TASK REQUIREMENTS. Output the line that holds "Generate a Blender", the line that holds "scene.camera = cam_ob", and every line between them, exactly, but none of the pictures.
***** EXERCISE DATA *****
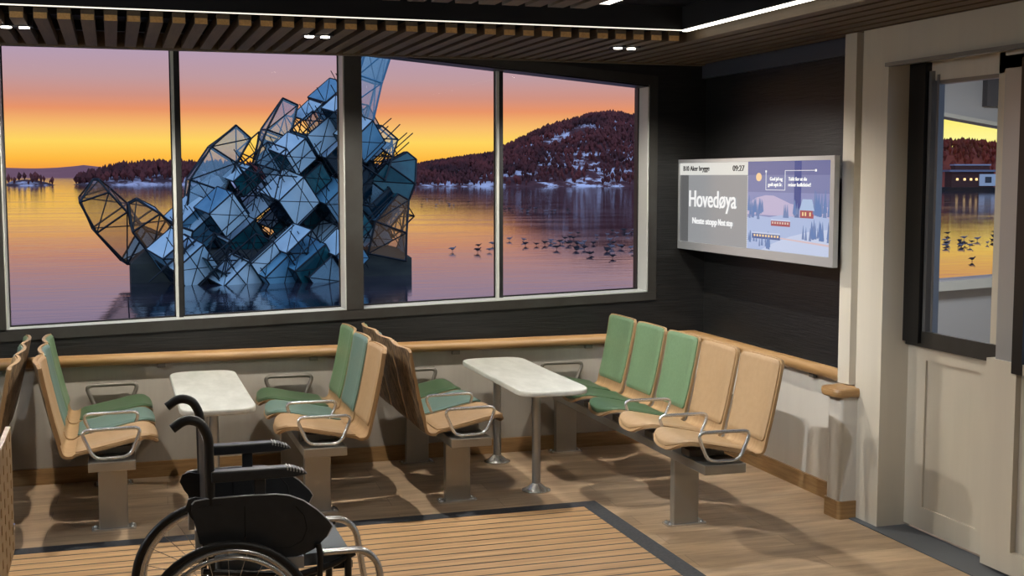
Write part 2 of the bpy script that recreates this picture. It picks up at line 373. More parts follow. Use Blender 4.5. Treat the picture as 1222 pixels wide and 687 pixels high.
*****
***** EXERCISE DATA *****
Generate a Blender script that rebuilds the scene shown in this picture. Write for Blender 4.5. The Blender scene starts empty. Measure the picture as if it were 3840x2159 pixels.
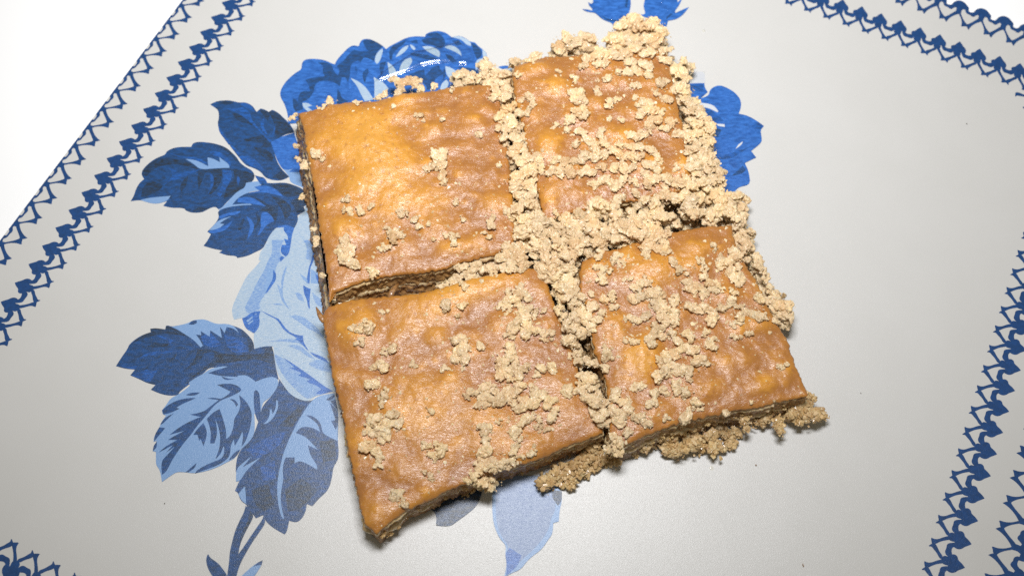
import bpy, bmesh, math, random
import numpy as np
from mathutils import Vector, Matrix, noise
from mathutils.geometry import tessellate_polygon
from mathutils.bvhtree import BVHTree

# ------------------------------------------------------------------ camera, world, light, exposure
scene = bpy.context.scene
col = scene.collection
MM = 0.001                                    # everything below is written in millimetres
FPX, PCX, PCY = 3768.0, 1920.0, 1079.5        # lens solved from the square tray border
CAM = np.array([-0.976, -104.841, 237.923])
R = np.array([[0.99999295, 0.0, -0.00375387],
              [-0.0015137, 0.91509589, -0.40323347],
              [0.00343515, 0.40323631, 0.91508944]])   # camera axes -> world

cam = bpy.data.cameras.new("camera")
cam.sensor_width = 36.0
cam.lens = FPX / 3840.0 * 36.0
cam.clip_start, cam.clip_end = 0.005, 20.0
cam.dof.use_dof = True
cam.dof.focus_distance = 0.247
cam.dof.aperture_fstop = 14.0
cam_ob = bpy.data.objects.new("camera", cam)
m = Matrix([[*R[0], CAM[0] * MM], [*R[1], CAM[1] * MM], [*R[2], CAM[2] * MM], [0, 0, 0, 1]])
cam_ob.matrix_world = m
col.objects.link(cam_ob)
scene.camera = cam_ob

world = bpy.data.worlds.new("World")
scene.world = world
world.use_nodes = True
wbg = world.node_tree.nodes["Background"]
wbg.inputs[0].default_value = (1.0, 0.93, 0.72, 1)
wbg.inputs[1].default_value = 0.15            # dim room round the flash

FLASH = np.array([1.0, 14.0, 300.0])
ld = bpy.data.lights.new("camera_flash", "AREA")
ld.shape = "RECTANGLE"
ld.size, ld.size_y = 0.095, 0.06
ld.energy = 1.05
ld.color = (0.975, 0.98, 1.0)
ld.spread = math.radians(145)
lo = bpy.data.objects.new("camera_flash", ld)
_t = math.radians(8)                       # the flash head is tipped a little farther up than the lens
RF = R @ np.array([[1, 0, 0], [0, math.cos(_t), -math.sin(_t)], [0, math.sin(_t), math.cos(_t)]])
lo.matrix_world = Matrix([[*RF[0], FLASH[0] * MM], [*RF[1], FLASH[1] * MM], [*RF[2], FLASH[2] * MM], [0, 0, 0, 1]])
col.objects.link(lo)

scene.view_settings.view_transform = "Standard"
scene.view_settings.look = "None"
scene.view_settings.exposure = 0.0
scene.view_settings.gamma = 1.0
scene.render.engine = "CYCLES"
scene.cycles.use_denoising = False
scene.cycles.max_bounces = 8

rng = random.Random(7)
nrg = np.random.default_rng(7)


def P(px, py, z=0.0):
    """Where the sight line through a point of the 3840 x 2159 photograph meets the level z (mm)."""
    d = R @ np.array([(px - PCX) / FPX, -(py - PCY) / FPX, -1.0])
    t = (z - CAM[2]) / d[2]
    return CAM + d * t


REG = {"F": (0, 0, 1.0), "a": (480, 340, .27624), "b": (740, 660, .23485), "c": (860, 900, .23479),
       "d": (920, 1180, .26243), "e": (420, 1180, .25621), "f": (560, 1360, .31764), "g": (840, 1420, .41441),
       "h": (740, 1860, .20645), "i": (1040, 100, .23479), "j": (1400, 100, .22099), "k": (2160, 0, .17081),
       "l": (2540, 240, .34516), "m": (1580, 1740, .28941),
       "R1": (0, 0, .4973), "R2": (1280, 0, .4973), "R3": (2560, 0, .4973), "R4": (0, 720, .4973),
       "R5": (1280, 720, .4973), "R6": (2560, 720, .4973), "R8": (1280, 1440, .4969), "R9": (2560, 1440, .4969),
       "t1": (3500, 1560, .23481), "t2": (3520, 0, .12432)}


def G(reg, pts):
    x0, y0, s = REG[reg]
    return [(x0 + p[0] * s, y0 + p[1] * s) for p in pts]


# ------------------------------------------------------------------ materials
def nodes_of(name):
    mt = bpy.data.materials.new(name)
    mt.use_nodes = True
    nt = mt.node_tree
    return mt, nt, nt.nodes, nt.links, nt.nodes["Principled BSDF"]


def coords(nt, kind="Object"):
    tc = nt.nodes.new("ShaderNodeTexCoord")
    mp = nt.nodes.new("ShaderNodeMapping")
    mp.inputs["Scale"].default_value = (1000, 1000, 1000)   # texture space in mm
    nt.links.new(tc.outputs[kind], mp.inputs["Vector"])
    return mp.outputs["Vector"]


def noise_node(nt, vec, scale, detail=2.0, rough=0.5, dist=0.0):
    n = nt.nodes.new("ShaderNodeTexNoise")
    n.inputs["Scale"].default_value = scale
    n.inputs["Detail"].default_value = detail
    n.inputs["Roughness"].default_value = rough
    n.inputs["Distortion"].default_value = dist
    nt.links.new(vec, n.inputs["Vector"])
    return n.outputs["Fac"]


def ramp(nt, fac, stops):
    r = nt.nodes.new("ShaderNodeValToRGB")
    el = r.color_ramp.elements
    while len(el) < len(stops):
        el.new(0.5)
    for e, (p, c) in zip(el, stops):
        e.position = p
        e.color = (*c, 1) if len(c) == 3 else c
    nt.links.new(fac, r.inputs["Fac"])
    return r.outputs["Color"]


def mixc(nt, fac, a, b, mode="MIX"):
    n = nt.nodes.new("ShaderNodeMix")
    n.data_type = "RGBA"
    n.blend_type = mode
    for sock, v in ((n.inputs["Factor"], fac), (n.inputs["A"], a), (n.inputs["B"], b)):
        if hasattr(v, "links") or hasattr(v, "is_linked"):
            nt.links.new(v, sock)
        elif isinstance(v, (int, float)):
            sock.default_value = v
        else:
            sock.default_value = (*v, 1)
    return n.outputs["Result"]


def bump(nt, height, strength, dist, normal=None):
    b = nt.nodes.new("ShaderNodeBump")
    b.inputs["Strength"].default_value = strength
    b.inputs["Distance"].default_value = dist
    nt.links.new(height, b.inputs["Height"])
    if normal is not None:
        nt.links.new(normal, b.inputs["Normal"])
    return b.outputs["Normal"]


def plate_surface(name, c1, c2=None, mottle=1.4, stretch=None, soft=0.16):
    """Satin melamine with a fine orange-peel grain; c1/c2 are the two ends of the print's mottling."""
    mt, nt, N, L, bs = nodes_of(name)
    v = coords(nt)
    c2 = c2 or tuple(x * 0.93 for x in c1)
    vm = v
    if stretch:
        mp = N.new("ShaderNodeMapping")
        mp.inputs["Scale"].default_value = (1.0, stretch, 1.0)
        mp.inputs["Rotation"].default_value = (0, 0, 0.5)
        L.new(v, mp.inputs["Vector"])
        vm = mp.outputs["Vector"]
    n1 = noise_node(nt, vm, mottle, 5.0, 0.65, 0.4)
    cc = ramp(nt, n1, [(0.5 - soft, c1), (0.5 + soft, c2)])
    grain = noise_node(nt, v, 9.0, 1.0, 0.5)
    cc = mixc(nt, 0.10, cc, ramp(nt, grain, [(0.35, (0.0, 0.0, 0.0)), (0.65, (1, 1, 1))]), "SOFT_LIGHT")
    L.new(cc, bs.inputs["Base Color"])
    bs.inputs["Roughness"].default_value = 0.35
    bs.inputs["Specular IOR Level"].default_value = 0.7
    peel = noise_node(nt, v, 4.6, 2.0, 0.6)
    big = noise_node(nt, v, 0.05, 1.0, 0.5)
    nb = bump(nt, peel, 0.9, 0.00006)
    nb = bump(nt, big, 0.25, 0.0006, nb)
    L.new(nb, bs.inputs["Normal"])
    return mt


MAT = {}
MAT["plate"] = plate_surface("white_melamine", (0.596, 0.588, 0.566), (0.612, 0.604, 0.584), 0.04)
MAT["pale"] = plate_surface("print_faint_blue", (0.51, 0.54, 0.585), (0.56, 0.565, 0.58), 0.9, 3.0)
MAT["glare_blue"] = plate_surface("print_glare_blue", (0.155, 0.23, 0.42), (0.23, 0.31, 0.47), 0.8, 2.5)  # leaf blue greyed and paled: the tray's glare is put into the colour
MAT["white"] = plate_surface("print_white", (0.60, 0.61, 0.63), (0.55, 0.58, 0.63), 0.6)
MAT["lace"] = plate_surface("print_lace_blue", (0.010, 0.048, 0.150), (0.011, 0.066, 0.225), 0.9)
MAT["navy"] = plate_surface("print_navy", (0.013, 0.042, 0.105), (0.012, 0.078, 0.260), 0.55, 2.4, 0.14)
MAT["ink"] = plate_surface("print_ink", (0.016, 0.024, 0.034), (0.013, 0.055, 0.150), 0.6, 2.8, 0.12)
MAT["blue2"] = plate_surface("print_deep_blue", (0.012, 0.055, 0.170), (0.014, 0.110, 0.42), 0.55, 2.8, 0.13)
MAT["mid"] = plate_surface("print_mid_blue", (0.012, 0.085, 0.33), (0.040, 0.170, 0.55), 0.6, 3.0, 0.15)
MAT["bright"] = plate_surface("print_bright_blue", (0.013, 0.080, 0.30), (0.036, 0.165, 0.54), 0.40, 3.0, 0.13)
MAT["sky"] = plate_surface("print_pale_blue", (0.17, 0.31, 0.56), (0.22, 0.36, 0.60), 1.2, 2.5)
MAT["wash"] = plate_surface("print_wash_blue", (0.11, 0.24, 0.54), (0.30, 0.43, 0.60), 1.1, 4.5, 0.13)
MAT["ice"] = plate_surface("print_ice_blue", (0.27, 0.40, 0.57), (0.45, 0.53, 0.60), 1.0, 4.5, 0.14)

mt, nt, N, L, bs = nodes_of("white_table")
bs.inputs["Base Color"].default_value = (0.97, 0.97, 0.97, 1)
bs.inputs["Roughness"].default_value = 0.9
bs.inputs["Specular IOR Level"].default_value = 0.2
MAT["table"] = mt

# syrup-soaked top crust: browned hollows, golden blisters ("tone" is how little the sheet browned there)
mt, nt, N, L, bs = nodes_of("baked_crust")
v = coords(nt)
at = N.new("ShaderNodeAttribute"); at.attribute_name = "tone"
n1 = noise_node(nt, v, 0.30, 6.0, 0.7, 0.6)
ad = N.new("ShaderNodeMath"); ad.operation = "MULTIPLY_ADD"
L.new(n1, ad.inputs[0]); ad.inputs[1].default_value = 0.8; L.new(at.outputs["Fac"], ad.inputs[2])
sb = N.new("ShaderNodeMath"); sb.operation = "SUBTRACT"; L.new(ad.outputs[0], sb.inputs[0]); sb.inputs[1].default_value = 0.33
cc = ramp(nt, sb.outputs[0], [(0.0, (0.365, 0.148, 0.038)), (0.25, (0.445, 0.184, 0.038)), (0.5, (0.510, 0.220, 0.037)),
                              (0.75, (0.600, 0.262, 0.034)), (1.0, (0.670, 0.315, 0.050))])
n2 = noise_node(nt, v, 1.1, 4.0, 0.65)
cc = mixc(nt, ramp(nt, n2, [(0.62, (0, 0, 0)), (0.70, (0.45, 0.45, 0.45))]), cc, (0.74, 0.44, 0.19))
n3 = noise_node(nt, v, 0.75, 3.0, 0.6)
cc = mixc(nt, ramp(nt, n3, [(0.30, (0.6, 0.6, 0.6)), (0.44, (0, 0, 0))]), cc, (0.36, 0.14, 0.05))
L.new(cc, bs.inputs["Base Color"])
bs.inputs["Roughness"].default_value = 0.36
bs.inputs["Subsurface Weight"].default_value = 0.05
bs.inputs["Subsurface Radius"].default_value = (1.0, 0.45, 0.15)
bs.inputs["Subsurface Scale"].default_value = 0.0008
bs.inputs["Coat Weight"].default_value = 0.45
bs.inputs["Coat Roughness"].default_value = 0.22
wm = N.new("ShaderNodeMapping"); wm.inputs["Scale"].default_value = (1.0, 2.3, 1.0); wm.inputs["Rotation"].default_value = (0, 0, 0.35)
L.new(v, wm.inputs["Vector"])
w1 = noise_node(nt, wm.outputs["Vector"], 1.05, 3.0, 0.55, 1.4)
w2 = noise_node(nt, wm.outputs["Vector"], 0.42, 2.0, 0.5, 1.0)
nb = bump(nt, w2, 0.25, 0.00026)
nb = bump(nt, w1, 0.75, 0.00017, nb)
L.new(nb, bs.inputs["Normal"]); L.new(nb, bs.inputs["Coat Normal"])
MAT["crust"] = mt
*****
ANSWER TO THE TASK.
Generate a Blender script that rebuilds the scene shown in this picture. Write for Blender 4.5. The Blender scene starts empty. Measure the picture as if it were 3840x2159 pixels.
import bpy, bmesh, math, random
import numpy as np
from mathutils import Vector, Matrix, noise
from mathutils.geometry import tessellate_polygon
from mathutils.bvhtree import BVHTree

# ------------------------------------------------------------------ camera, world, light, exposure
scene = bpy.context.scene
col = scene.collection
MM = 0.001                                    # everything below is written in millimetres
FPX, PCX, PCY = 3768.0, 1920.0, 1079.5        # lens solved from the square tray border
CAM = np.array([-0.976, -104.841, 237.923])
R = np.array([[0.99999295, 0.0, -0.00375387],
              [-0.0015137, 0.91509589, -0.40323347],
              [0.00343515, 0.40323631, 0.91508944]])   # camera axes -> world

cam = bpy.data.cameras.new("camera")
cam.sensor_width = 36.0
cam.lens = FPX / 3840.0 * 36.0
cam.clip_start, cam.clip_end = 0.005, 20.0
cam.dof.use_dof = True
cam.dof.focus_distance = 0.247
cam.dof.aperture_fstop = 14.0
cam_ob = bpy.data.objects.new("camera", cam)
m = Matrix([[*R[0], CAM[0] * MM], [*R[1], CAM[1] * MM], [*R[2], CAM[2] * MM], [0, 0, 0, 1]])
cam_ob.matrix_world = m
col.objects.link(cam_ob)
scene.camera = cam_ob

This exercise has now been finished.